#### DIRECTIVE:
What do the lines from the top of the data through the line with "R = math.radians" say? Quote them exactly and include both ends.

#### INFORMATION SHOWN:
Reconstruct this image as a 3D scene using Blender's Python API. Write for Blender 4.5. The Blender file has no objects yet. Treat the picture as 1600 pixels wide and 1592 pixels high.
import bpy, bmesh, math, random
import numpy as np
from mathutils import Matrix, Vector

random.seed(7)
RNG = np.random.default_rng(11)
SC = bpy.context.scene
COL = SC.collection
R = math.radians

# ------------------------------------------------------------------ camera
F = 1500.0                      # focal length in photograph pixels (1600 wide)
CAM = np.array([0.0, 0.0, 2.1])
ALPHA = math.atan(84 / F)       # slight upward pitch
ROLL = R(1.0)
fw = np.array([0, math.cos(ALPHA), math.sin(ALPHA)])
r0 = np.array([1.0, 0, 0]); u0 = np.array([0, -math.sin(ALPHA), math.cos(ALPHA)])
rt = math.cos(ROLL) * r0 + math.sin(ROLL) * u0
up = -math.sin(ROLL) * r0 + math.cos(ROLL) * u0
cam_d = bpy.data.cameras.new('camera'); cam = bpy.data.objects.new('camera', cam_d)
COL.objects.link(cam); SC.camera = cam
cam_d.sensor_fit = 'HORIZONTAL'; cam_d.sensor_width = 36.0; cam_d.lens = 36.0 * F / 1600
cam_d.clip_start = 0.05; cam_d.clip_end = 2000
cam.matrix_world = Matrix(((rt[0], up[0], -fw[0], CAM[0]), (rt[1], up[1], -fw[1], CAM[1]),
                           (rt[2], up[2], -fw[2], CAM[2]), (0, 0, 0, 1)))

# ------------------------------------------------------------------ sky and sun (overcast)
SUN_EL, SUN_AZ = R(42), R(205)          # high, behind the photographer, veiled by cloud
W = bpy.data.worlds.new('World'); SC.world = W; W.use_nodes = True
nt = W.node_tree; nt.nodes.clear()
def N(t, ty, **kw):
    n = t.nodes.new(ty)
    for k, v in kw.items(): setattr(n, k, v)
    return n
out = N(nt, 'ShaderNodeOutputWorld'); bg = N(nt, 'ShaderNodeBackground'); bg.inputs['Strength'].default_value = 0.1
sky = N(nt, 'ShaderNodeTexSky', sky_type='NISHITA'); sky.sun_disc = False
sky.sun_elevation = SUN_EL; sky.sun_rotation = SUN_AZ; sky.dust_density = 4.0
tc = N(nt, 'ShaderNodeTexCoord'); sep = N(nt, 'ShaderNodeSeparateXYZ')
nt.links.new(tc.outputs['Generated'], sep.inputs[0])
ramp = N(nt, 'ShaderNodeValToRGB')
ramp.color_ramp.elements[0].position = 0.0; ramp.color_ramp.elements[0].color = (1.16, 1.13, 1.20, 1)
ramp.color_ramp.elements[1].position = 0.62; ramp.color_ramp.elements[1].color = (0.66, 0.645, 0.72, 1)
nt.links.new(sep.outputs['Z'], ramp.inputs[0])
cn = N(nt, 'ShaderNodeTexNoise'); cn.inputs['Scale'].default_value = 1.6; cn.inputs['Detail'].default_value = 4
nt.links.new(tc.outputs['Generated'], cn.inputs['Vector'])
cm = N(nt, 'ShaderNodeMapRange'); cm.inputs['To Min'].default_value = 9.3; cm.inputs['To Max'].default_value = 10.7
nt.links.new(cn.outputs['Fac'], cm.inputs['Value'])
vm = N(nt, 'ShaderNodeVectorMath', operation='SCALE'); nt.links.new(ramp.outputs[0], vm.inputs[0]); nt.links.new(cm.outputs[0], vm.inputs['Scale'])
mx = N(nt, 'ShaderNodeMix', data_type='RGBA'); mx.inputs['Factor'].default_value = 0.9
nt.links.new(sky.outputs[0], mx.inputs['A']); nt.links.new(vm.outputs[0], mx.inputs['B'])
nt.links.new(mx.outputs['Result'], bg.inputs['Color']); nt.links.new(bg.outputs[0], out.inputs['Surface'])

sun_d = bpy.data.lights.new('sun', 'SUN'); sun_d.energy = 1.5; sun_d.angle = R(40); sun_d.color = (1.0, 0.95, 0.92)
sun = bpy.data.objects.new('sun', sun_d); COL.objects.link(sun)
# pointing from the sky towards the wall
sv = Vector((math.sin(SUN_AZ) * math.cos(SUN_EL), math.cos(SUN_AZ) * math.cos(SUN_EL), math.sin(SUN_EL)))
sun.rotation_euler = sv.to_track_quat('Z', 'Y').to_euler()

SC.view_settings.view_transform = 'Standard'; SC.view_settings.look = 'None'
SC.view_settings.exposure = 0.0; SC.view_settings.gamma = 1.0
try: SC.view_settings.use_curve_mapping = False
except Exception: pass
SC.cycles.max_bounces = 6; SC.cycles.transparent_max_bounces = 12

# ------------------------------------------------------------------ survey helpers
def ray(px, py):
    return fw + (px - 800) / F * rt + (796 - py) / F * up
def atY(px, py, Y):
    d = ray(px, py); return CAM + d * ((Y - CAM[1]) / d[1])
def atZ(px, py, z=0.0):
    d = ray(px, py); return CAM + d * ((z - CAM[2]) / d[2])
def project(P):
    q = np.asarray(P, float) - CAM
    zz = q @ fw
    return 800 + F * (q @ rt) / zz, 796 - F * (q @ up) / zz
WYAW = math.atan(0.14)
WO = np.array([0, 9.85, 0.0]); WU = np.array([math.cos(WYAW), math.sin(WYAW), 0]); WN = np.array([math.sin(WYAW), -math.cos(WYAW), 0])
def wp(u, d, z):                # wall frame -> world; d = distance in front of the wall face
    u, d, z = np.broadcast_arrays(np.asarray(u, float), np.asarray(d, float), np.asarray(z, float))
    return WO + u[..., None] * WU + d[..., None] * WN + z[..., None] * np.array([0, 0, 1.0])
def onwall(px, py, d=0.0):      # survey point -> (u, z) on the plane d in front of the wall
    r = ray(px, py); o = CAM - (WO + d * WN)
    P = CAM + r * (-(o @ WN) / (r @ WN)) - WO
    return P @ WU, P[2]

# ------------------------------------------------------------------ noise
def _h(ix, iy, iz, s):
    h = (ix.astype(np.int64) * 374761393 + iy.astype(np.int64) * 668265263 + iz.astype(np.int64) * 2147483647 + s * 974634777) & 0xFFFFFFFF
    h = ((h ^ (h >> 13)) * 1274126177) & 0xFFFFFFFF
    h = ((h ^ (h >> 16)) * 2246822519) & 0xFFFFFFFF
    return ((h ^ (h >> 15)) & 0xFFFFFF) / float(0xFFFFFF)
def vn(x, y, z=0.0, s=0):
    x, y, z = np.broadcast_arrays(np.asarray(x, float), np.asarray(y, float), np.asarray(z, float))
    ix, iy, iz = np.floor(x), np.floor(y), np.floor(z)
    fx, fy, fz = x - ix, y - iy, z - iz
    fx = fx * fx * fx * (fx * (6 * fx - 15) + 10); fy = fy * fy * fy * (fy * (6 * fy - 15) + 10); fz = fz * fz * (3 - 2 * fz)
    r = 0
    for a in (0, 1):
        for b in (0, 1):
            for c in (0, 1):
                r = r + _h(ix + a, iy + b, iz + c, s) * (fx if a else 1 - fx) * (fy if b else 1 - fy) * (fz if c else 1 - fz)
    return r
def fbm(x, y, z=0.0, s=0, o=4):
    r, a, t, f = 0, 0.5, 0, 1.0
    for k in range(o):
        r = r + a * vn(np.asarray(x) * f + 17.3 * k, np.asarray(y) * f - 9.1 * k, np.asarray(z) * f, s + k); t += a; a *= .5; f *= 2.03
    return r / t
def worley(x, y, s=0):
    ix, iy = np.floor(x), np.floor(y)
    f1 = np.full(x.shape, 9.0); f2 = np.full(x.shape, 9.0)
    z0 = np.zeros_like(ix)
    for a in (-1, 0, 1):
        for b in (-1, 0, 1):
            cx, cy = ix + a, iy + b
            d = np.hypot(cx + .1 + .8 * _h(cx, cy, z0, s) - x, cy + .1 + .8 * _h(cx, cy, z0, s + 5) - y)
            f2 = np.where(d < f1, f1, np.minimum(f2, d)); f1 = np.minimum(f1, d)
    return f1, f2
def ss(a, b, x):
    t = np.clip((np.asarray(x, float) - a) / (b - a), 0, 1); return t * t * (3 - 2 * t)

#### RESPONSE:
Reconstruct this image as a 3D scene using Blender's Python API. Write for Blender 4.5. The Blender file has no objects yet. Treat the picture as 1600 pixels wide and 1592 pixels high.
import bpy, bmesh, math, random
import numpy as np
from mathutils import Matrix, Vector

random.seed(7)
RNG = np.random.default_rng(11)
SC = bpy.context.scene
COL = SC.collection
R = math.radians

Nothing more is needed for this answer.